ECLI:NL:CRVB:2018:3553
Centrale Raad van Beroep
- Hoger beroep
- Rechtspraak.nl
Beoordeling van de intrekking van WIA-uitkering op basis van medische en arbeidskundige grondslagen
In deze zaak heeft de Centrale Raad van Beroep op 14 november 2018 uitspraak gedaan in hoger beroep tegen een eerdere beslissing van de rechtbank Noord-Nederland. Appellante, die eerder een WIA-uitkering ontving, had bezwaar gemaakt tegen de intrekking van deze uitkering door het Uitvoeringsinstituut werknemersverzekeringen (Uwv). De rechtbank had het beroep van appellante ongegrond verklaard, wat leidde tot het hoger beroep.

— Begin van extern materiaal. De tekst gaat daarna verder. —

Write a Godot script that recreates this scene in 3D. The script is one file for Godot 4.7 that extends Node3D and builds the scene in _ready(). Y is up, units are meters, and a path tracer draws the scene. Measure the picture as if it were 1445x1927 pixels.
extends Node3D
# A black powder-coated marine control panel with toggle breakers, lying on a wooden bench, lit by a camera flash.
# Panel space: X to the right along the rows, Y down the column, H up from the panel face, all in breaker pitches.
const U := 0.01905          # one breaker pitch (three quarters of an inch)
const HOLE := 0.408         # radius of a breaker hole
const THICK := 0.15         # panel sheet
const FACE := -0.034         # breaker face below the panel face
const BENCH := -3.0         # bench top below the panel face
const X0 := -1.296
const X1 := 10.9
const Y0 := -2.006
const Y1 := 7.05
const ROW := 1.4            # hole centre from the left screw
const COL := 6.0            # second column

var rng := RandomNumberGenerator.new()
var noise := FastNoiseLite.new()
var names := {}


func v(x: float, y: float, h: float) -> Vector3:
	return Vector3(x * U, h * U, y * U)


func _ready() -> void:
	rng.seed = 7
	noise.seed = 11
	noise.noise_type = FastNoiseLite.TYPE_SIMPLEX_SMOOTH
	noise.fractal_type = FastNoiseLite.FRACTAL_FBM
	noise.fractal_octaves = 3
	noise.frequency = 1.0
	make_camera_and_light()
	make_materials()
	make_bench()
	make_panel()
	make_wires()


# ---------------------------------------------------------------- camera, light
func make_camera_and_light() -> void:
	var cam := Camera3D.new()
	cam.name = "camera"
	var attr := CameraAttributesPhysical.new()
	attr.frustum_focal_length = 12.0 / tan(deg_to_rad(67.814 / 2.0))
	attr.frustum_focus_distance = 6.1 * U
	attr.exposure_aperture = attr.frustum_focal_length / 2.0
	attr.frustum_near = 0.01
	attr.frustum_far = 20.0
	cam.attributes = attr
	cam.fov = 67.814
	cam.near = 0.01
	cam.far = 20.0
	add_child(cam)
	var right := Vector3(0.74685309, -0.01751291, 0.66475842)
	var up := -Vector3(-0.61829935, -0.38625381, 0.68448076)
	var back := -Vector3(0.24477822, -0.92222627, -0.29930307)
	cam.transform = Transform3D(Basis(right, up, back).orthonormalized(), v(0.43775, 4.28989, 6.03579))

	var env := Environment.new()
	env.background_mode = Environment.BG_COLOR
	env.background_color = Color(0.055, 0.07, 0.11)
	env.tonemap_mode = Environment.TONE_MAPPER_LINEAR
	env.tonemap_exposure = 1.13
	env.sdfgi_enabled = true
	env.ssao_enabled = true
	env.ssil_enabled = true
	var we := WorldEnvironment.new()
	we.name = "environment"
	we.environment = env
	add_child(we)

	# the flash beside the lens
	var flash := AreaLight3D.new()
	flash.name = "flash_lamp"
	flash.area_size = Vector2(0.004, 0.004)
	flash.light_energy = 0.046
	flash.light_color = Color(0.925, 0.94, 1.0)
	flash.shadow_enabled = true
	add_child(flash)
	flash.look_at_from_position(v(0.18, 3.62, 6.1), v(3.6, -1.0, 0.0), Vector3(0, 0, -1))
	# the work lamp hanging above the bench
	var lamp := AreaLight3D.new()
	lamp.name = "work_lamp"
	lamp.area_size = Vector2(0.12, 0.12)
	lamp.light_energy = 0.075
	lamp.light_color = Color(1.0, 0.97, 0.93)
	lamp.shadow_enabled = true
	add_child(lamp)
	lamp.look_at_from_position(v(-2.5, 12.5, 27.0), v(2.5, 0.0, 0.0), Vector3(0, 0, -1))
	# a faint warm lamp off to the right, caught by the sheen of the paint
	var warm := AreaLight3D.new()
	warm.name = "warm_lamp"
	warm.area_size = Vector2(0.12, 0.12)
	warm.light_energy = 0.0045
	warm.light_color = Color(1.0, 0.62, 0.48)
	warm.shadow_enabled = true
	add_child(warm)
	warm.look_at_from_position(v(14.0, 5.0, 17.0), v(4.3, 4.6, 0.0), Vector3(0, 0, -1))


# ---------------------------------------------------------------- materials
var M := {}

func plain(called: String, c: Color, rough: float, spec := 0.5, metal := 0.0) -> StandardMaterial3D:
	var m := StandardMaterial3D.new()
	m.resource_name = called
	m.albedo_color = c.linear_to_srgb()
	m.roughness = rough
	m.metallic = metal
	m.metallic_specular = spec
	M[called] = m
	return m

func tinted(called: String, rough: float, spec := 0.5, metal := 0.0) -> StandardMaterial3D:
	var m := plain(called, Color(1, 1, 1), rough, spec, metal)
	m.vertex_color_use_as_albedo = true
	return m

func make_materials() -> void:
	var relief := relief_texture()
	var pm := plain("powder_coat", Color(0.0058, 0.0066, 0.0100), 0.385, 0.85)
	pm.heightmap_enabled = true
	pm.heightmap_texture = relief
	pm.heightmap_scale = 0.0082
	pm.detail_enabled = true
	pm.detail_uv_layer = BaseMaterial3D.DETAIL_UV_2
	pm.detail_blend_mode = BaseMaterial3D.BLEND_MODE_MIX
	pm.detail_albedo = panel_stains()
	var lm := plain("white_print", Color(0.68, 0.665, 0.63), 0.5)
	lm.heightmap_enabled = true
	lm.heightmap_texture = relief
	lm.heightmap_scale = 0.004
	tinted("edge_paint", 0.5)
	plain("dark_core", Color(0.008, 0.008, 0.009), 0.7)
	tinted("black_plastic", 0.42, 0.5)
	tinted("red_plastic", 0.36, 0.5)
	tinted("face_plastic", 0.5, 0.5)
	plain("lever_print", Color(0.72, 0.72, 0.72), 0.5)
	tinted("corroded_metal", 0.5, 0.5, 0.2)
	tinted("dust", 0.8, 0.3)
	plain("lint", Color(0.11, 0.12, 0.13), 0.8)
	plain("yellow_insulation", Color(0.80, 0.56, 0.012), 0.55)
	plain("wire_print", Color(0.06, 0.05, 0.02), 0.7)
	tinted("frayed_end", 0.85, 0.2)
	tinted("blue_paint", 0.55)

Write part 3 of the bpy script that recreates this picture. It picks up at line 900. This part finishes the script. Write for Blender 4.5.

Appellante was werkzaam als reserve machinevoerder en was sinds 14 februari 2008 uitgevallen door psychische en fysieke klachten. Na een herbeoordeling door een verzekeringsarts en arbeidsdeskundige, concludeerde het Uwv dat appellante per 29 juni 2015 niet meer recht had op een WIA-uitkering, omdat zij minder dan 35% arbeidsongeschikt werd geacht. De rechtbank bevestigde deze beslissing, waarbij zij oordeelde dat het medisch onderzoek zorgvuldig was uitgevoerd en dat er geen concrete twijfels bestonden over de juistheid van de bevindingen.
In hoger beroep voerde appellante aan dat haar beperkingen waren onderschat en dat er onvoldoende aandacht was besteed aan haar psychische klachten. Het Uwv daarentegen stelde dat appellante haar stellingen niet had onderbouwd met nieuwe medische gegevens. De Centrale Raad van Beroep onderschreef de overwegingen van de rechtbank en oordeelde dat het Uwv op zorgvuldige wijze had gehandeld. De Raad concludeerde dat de intrekking van de WIA-uitkering terecht was, omdat appellante op de datum in geding niet meer dan 35% arbeidsongeschikt was.
De uitspraak bevestigde de eerdere beslissing van de rechtbank en er werd geen proceskostenveroordeling opgelegd. De uitspraak werd gedaan door A.I. van der Kris, in aanwezigheid van griffier O.V. Vries.